Zizinho estava com 38 anos quando chegou a Marília em 9 de maio de 1959. Assinou contrato no dia seguinte e estreou no dia 14 contra a Associação Atlética Botucatuense. A partida valia já pela quarta rodada e terminou empatada em 2 x 2. Zizinho não fez gol, mas foi dele a assistência para o gol de Ceninho.
Na rodada seguinte, também fora de casa, empate de 1 x 1 diante da Ferroviária de Botucatu. De pênalti, Zizinho fez seu primeiro gol pelo São Bento.

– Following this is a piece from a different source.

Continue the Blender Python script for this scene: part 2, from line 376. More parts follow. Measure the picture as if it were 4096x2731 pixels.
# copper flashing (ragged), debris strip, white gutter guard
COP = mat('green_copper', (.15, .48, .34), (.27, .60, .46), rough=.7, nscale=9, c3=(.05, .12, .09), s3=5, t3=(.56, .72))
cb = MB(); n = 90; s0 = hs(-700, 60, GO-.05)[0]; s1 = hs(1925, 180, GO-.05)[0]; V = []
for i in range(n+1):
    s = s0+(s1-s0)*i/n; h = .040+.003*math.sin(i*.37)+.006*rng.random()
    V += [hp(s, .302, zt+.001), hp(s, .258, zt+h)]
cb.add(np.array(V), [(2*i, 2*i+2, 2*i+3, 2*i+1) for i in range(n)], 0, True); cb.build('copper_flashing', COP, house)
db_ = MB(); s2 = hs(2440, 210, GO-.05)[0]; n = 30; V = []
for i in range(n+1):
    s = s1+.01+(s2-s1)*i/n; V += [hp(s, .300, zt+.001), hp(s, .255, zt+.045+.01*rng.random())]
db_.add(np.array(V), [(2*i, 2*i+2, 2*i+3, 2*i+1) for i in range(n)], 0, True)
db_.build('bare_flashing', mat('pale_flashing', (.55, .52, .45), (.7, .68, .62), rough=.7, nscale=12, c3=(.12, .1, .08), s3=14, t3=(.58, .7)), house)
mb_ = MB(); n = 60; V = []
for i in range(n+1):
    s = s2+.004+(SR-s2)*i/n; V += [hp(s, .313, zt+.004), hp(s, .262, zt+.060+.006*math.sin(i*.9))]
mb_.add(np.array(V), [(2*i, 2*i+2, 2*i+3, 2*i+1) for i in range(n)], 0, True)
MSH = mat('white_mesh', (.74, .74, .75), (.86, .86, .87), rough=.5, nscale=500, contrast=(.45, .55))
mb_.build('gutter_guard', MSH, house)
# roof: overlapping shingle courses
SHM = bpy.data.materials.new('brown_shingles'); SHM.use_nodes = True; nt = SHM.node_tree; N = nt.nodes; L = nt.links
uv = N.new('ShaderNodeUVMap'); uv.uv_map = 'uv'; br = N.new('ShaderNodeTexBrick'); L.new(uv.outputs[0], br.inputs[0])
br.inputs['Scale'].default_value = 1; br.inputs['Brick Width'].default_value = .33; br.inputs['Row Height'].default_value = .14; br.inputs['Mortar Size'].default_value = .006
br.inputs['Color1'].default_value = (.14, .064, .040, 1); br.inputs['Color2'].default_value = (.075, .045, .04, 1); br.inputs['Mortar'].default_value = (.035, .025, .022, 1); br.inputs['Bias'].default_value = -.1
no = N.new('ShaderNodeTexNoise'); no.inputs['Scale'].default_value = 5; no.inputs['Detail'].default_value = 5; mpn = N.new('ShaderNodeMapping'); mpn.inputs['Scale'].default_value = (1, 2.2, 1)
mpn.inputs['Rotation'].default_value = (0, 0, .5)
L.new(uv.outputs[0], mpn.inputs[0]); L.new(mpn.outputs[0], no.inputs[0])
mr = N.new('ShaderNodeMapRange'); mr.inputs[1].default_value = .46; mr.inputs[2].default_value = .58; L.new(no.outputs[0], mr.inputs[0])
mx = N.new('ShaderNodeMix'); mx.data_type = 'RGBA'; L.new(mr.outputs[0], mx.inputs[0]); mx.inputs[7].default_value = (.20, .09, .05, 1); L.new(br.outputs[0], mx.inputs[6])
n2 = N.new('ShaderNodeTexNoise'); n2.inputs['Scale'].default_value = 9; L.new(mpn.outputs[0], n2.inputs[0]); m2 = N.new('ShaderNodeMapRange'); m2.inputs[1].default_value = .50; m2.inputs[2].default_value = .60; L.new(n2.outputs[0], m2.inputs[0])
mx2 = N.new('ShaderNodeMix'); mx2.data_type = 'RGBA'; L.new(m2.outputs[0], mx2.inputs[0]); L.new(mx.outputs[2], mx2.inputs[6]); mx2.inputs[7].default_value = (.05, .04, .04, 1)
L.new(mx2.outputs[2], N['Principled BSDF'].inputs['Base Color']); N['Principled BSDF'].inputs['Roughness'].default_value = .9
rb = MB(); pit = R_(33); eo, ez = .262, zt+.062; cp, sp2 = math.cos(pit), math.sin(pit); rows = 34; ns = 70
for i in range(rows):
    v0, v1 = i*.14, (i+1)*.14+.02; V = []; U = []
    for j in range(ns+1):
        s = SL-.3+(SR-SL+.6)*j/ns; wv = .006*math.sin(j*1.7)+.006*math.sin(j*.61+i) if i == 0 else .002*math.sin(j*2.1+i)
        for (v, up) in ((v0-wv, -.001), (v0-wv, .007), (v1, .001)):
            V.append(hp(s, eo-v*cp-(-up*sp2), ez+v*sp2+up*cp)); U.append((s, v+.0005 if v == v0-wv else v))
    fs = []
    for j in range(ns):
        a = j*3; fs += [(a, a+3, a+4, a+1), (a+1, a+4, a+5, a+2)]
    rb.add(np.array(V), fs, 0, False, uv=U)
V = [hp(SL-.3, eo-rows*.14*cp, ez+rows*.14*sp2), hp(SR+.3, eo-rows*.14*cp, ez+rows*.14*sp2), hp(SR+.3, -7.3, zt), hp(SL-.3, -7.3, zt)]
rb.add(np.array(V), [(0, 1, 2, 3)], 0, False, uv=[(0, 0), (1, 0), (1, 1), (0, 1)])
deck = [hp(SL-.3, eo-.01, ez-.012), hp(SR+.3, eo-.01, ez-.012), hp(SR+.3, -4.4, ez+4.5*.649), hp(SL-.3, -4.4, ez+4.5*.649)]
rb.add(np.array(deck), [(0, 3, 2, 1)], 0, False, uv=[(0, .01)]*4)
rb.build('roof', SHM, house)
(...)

Pupo Gimenez, morto de forma trágica em abril de 2016, trabalhava nas lojas Mesbla em 1959. Para a reportagem do Jornal da Manhã, o ex-treinador que revelou Neto, Evair, Amoroso, Luizão, Mauro Silva e tantos outros jogadores lembrou o tempo em que Zizinho era atração em Marília.
“Toda quinta-feira depois do almoço, eu ficava doente, pois era dia de coletivo, que na época era a mesma coisa de um jogo. A disputa pela titularidade era bem acirrada. As arquibancadas não eram como as de hoje. A capacidade era bem menor. Por isso, as árvores ao redor do estádio ficavam cheias de gente só para vê-lo.”
Outra lembrança de Pupo é a da vitória sobre o time do Tupã em 12 de junho no Estádio Bento de Abreu. Zizinho marcou um belo gol na vitória por 2 x 0. “Foi um lindo voleio”, recordou o ex-treinador.
A reportagem segue informando que, a partir do gol de voleio, Zizinho passou a ter atuações apagadas. Era o fim da lua-de-mel com os torcedores.
Em 16 de julho, no Abreuzão, o São Bento vencia o Osvaldo Cruz por 1 x 0. No primeiro tempo ainda, o juiz marcou pênalti a favor do time da casa. Zizinho foi para a cobrança. Bateu fraco, à meia altura, e o goleiro defendeu. Para piorar, o Osvaldo Cruz empatou o jogo, que terminou 1 x1. Segundo o Jornal da Manhã, Mestre Ziza deixou o campo debaixo de vaias da torcida.
A situação degringolou de vez quando Danilo Alvim foi demitido no final do mês. O Príncipe voltou para o Rio de Janeiro e levou Zizinho com ele. Mas esse não foi o fim da carreira do mestre. Ziza ainda jogou por mais três anos, no Audax Italiano, do Chile.
Neste 2021, Zizinho completaria 100 anos de idade. Faleceu em 8 de fevereiro de 2002, vítima de problemas do coração.
Quando soube de sua morte, Pupo Gimenez disse:
“O Estádio Bento de Abreu tinha que ter uma placa na entrada dizendo: ‘Aqui jogou Thomaz Soares da Silva, o Zizinho’”.